>> Start Input material
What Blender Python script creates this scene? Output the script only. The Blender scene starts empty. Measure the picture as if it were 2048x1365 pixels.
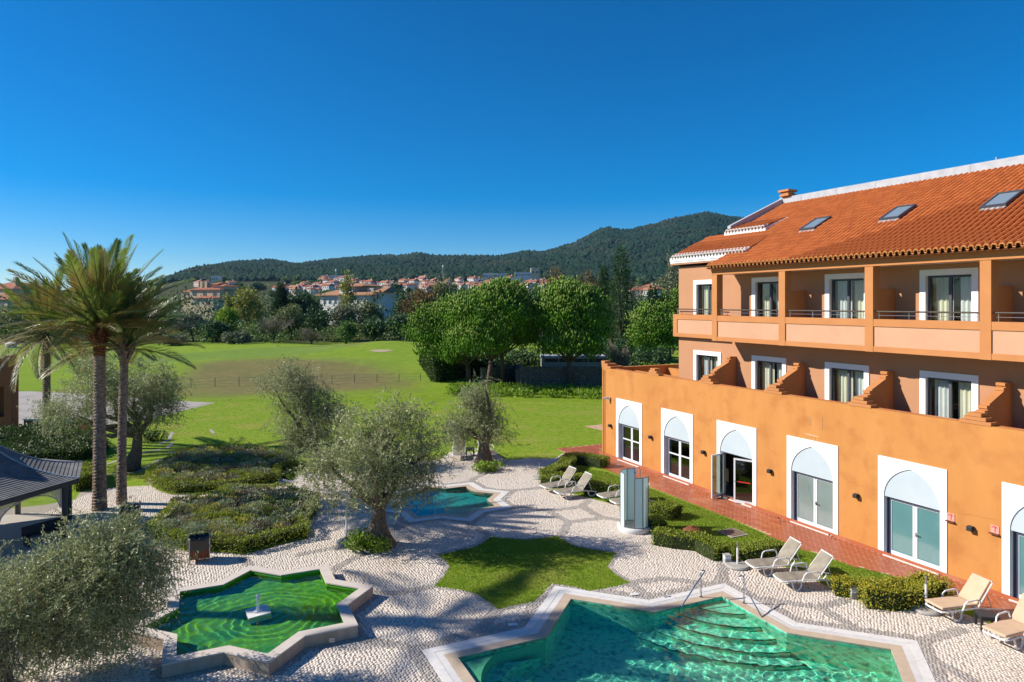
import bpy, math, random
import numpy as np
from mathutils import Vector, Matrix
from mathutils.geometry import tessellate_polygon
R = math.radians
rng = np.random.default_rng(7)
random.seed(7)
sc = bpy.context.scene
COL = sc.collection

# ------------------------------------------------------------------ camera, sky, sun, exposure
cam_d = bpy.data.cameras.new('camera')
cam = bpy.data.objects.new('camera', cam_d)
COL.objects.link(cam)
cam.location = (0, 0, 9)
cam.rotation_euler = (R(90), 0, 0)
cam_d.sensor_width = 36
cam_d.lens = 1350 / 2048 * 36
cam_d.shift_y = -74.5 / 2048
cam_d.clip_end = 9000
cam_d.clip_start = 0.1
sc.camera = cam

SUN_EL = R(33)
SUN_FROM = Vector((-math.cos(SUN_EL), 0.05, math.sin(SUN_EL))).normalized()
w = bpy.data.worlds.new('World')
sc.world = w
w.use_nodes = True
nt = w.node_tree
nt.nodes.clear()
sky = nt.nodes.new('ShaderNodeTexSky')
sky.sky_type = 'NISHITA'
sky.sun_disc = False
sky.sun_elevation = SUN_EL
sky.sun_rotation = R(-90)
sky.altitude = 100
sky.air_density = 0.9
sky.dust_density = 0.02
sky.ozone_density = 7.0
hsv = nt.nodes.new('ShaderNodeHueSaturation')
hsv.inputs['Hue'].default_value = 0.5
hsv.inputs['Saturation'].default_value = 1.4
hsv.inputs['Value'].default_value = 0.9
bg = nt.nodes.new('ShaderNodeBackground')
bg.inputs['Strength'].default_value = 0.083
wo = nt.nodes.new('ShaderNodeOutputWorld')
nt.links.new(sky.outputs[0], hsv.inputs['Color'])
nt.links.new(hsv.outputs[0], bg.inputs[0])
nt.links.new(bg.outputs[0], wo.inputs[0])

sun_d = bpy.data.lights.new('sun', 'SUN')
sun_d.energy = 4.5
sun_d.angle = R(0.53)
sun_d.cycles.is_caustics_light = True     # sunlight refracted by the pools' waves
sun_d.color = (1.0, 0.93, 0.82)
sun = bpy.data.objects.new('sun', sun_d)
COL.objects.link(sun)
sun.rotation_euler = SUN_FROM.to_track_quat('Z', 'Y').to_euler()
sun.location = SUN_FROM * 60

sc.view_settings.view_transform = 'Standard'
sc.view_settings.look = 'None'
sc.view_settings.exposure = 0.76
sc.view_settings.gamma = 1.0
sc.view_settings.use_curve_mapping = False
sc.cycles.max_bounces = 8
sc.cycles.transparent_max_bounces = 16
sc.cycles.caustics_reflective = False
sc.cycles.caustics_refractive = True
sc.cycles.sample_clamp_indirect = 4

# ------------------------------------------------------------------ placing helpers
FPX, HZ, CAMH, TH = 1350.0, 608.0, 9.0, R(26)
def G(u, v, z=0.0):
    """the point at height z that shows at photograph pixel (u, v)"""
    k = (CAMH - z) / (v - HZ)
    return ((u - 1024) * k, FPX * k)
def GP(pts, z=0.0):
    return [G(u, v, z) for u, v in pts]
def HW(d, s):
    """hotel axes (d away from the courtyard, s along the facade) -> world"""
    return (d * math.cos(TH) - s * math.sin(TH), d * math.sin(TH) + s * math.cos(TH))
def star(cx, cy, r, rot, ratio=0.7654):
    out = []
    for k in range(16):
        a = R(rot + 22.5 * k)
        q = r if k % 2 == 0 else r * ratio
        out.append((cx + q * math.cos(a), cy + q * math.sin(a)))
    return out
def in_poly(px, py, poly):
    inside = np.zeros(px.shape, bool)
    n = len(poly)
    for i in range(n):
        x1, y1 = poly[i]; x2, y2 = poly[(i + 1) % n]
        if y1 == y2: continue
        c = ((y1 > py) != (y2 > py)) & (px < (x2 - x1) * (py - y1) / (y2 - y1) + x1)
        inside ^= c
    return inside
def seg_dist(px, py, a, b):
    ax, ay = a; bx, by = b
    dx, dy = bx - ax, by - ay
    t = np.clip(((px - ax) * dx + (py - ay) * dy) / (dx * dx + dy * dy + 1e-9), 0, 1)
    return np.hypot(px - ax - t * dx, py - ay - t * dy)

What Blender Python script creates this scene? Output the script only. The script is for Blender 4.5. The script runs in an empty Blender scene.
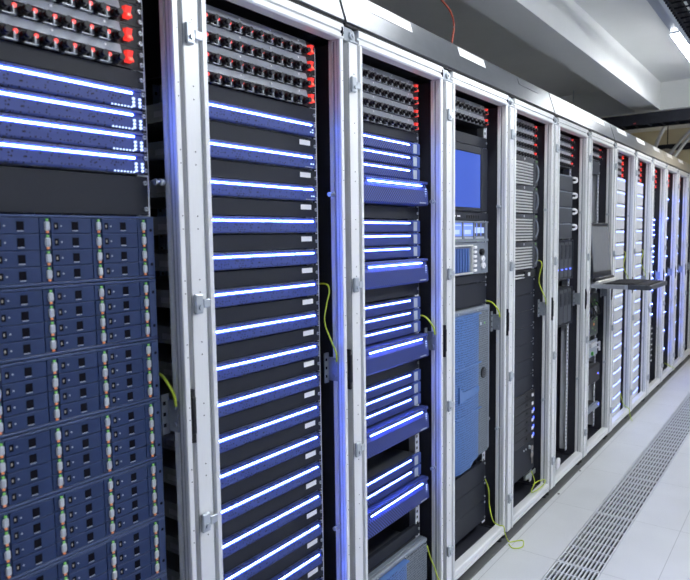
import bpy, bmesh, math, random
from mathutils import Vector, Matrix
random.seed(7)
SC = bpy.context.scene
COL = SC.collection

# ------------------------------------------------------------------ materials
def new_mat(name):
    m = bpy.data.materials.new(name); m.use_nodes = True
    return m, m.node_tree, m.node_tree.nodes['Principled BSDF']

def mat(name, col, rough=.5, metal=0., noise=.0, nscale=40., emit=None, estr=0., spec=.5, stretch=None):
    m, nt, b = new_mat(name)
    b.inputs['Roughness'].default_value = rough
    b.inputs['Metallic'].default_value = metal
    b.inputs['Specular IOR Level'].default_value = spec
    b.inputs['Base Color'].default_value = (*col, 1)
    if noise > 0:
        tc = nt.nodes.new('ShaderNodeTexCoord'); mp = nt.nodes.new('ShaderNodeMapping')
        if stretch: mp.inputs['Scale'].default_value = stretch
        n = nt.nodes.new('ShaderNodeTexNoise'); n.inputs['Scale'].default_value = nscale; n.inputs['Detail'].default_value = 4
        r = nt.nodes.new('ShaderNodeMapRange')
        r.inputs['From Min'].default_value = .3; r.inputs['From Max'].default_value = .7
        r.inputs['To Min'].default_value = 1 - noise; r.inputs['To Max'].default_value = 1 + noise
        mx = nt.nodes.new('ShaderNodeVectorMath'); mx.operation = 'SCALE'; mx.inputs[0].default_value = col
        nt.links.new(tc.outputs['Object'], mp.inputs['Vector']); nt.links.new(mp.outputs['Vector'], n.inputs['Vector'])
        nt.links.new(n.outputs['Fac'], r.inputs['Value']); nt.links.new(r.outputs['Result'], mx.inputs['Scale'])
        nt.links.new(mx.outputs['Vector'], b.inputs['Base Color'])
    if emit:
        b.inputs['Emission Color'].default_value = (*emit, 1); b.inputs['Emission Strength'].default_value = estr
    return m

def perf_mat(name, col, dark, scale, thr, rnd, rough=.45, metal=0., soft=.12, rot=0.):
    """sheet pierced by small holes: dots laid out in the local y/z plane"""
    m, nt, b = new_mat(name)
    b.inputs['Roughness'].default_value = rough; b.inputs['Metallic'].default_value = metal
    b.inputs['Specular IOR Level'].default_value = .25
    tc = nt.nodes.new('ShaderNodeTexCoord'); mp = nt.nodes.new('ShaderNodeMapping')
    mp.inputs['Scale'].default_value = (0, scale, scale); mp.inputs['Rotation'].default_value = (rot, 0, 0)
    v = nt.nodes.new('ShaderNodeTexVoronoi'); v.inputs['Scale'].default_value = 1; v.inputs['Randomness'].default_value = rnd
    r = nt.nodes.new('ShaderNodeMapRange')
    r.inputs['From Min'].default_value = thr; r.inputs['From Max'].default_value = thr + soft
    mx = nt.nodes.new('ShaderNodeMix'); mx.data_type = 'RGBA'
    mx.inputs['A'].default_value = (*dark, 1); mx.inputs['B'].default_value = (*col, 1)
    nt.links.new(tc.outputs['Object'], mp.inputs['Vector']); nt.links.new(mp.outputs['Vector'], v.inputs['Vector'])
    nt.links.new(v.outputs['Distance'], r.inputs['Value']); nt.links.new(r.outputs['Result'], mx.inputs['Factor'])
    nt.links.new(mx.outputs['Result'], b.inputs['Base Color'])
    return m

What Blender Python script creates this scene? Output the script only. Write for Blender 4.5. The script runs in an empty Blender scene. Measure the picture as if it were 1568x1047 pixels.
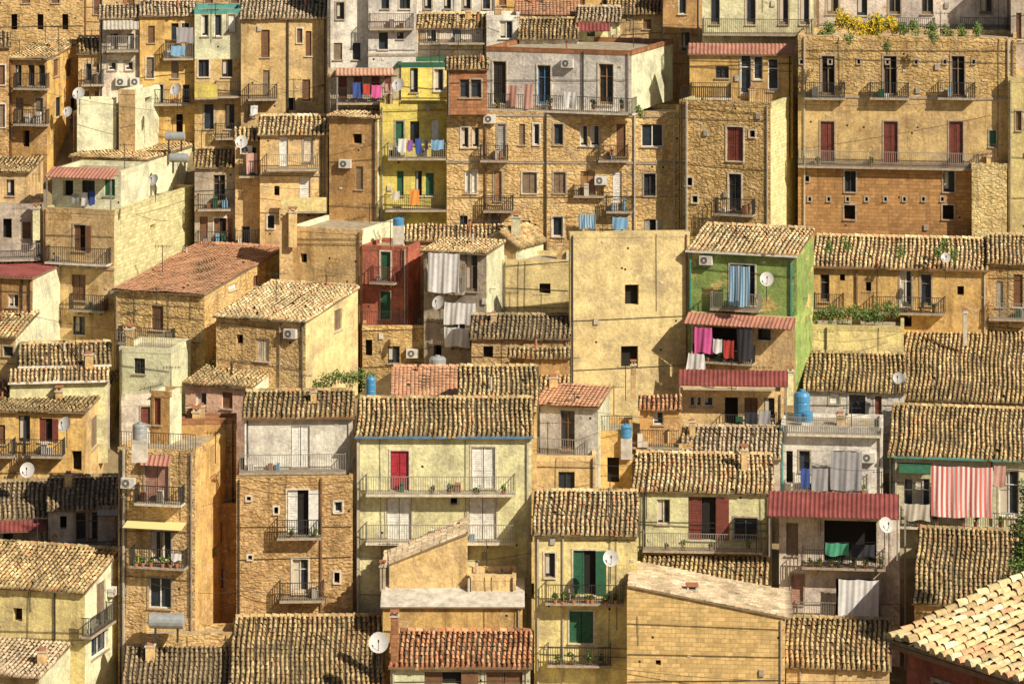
>> End Input material
Exercise objective →
Pictures excluded, quote all the data above exactly.

Complete output →
What Blender Python script creates this scene? Output the script only. The Blender scene starts empty. Measure the picture as if it were 2048x1365 pixels.
import bpy, math, random
import numpy as np
from mathutils import Vector, Matrix
from mathutils.geometry import tessellate_polygon
R = math.radians
rng = np.random.default_rng(7)
random.seed(7)
sc = bpy.context.scene
COL = sc.collection

# ------------------------------------------------------------------ camera, sky, sun, exposure
cam_d = bpy.data.cameras.new('camera')
cam = bpy.data.objects.new('camera', cam_d)
COL.objects.link(cam)
cam.location = (0, 0, 9)
cam.rotation_euler = (R(90), 0, 0)
cam_d.sensor_width = 36
cam_d.lens = 1350 / 2048 * 36
cam_d.shift_y = -74.5 / 2048
cam_d.clip_end = 9000
cam_d.clip_start = 0.1
sc.camera = cam

SUN_EL = R(33)
SUN_FROM = Vector((-math.cos(SUN_EL), 0.05, math.sin(SUN_EL))).normalized()
w = bpy.data.worlds.new('World')
sc.world = w
w.use_nodes = True
nt = w.node_tree
nt.nodes.clear()
sky = nt.nodes.new('ShaderNodeTexSky')
sky.sky_type = 'NISHITA'
sky.sun_disc = False
sky.sun_elevation = SUN_EL
sky.sun_rotation = R(-90)
sky.altitude = 100
sky.air_density = 0.9
sky.dust_density = 0.02
sky.ozone_density = 7.0
hsv = nt.nodes.new('ShaderNodeHueSaturation')
hsv.inputs['Hue'].default_value = 0.5
hsv.inputs['Saturation'].default_value = 1.4
hsv.inputs['Value'].default_value = 0.9
bg = nt.nodes.new('ShaderNodeBackground')
bg.inputs['Strength'].default_value = 0.083
wo = nt.nodes.new('ShaderNodeOutputWorld')
nt.links.new(sky.outputs[0], hsv.inputs['Color'])
nt.links.new(hsv.outputs[0], bg.inputs[0])
nt.links.new(bg.outputs[0], wo.inputs[0])

sun_d = bpy.data.lights.new('sun', 'SUN')
sun_d.energy = 4.5
sun_d.angle = R(0.53)
sun_d.cycles.is_caustics_light = True     # sunlight refracted by the pools' waves
sun_d.color = (1.0, 0.93, 0.82)
sun = bpy.data.objects.new('sun', sun_d)
COL.objects.link(sun)
sun.rotation_euler = SUN_FROM.to_track_quat('Z', 'Y').to_euler()
sun.location = SUN_FROM * 60

sc.view_settings.view_transform = 'Standard'
sc.view_settings.look = 'None'
sc.view_settings.exposure = 0.76
sc.view_settings.gamma = 1.0
sc.view_settings.use_curve_mapping = False
sc.cycles.max_bounces = 8
sc.cycles.transparent_max_bounces = 16
sc.cycles.caustics_reflective = False
sc.cycles.caustics_refractive = True
sc.cycles.sample_clamp_indirect = 4

# ------------------------------------------------------------------ placing helpers
FPX, HZ, CAMH, TH = 1350.0, 608.0, 9.0, R(26)
def G(u, v, z=0.0):
    """the point at height z that shows at photograph pixel (u, v)"""
    k = (CAMH - z) / (v - HZ)
    return ((u - 1024) * k, FPX * k)
def GP(pts, z=0.0):
    return [G(u, v, z) for u, v in pts]
def HW(d, s):
    """hotel axes (d away from the courtyard, s along the facade) -> world"""
    return (d * math.cos(TH) - s * math.sin(TH), d * math.sin(TH) + s * math.cos(TH))
def star(cx, cy, r, rot, ratio=0.7654):
    out = []
    for k in range(16):
        a = R(rot + 22.5 * k)
        q = r if k % 2 == 0 else r * ratio
        out.append((cx + q * math.cos(a), cy + q * math.sin(a)))
    return out
def in_poly(px, py, poly):
    inside = np.zeros(px.shape, bool)
    n = len(poly)
    for i in range(n):
        x1, y1 = poly[i]; x2, y2 = poly[(i + 1) % n]
        if y1 == y2: continue
        c = ((y1 > py) != (y2 > py)) & (px < (x2 - x1) * (py - y1) / (y2 - y1) + x1)
        inside ^= c
    return inside
def seg_dist(px, py, a, b):
    ax, ay = a; bx, by = b
    dx, dy = bx - ax, by - ay
    t = np.clip(((px - ax) * dx + (py - ay) * dy) / (dx * dx + dy * dy + 1e-9), 0, 1)
    return np.hypot(px - ax - t * dx, py - ay - t * dy)

What Blender Python script creates this scene? Output the script only. The script is for Blender 4.5. The script runs in an empty Blender scene.
import bpy, bmesh, math, random
from mathutils import Vector, Matrix
random.seed(7)
SC = bpy.context.scene
COL = SC.collection

# ------------------------------------------------------------------ materials
def new_mat(name):
    m = bpy.data.materials.new(name); m.use_nodes = True
    return m, m.node_tree, m.node_tree.nodes['Principled BSDF']

def mat(name, col, rough=.5, metal=0., noise=.0, nscale=40., emit=None, estr=0., spec=.5, stretch=None):
    m, nt, b = new_mat(name)
    b.inputs['Roughness'].default_value = rough
    b.inputs['Metallic'].default_value = metal
    b.inputs['Specular IOR Level'].default_value = spec
    b.inputs['Base Color'].default_value = (*col, 1)
    if noise > 0:
        tc = nt.nodes.new('ShaderNodeTexCoord'); mp = nt.nodes.new('ShaderNodeMapping')
        if stretch: mp.inputs['Scale'].default_value = stretch
        n = nt.nodes.new('ShaderNodeTexNoise'); n.inputs['Scale'].default_value = nscale; n.inputs['Detail'].default_value = 4
        r = nt.nodes.new('ShaderNodeMapRange')
        r.inputs['From Min'].default_value = .3; r.inputs['From Max'].default_value = .7
        r.inputs['To Min'].default_value = 1 - noise; r.inputs['To Max'].default_value = 1 + noise
        mx = nt.nodes.new('ShaderNodeVectorMath'); mx.operation = 'SCALE'; mx.inputs[0].default_value = col
        nt.links.new(tc.outputs['Object'], mp.inputs['Vector']); nt.links.new(mp.outputs['Vector'], n.inputs['Vector'])
        nt.links.new(n.outputs['Fac'], r.inputs['Value']); nt.links.new(r.outputs['Result'], mx.inputs['Scale'])
        nt.links.new(mx.outputs['Vector'], b.inputs['Base Color'])
    if emit:
        b.inputs['Emission Color'].default_value = (*emit, 1); b.inputs['Emission Strength'].default_value = estr
    return m

def perf_mat(name, col, dark, scale, thr, rnd, rough=.45, metal=0., soft=.12, rot=0.):
    """sheet pierced by small holes: dots laid out in the local y/z plane"""
    m, nt, b = new_mat(name)
    b.inputs['Roughness'].default_value = rough; b.inputs['Metallic'].default_value = metal
    b.inputs['Specular IOR Level'].default_value = .25
    tc = nt.nodes.new('ShaderNodeTexCoord'); mp = nt.nodes.new('ShaderNodeMapping')
    mp.inputs['Scale'].default_value = (0, scale, scale); mp.inputs['Rotation'].default_value = (rot, 0, 0)
    v = nt.nodes.new('ShaderNodeTexVoronoi'); v.inputs['Scale'].default_value = 1; v.inputs['Randomness'].default_value = rnd
    r = nt.nodes.new('ShaderNodeMapRange')
    r.inputs['From Min'].default_value = thr; r.inputs['From Max'].default_value = thr + soft
    mx = nt.nodes.new('ShaderNodeMix'); mx.data_type = 'RGBA'
    mx.inputs['A'].default_value = (*dark, 1); mx.inputs['B'].default_value = (*col, 1)
    nt.links.new(tc.outputs['Object'], mp.inputs['Vector']); nt.links.new(mp.outputs['Vector'], v.inputs['Vector'])
    nt.links.new(v.outputs['Distance'], r.inputs['Value']); nt.links.new(r.outputs['Result'], mx.inputs['Factor'])
    nt.links.new(mx.outputs['Result'], b.inputs['Base Color'])
    return m

What Blender Python script creates this scene? Output the script only. Write for Blender 4.5. The script runs in an empty Blender scene. Measure the picture as if it were 1568x1047 pixels.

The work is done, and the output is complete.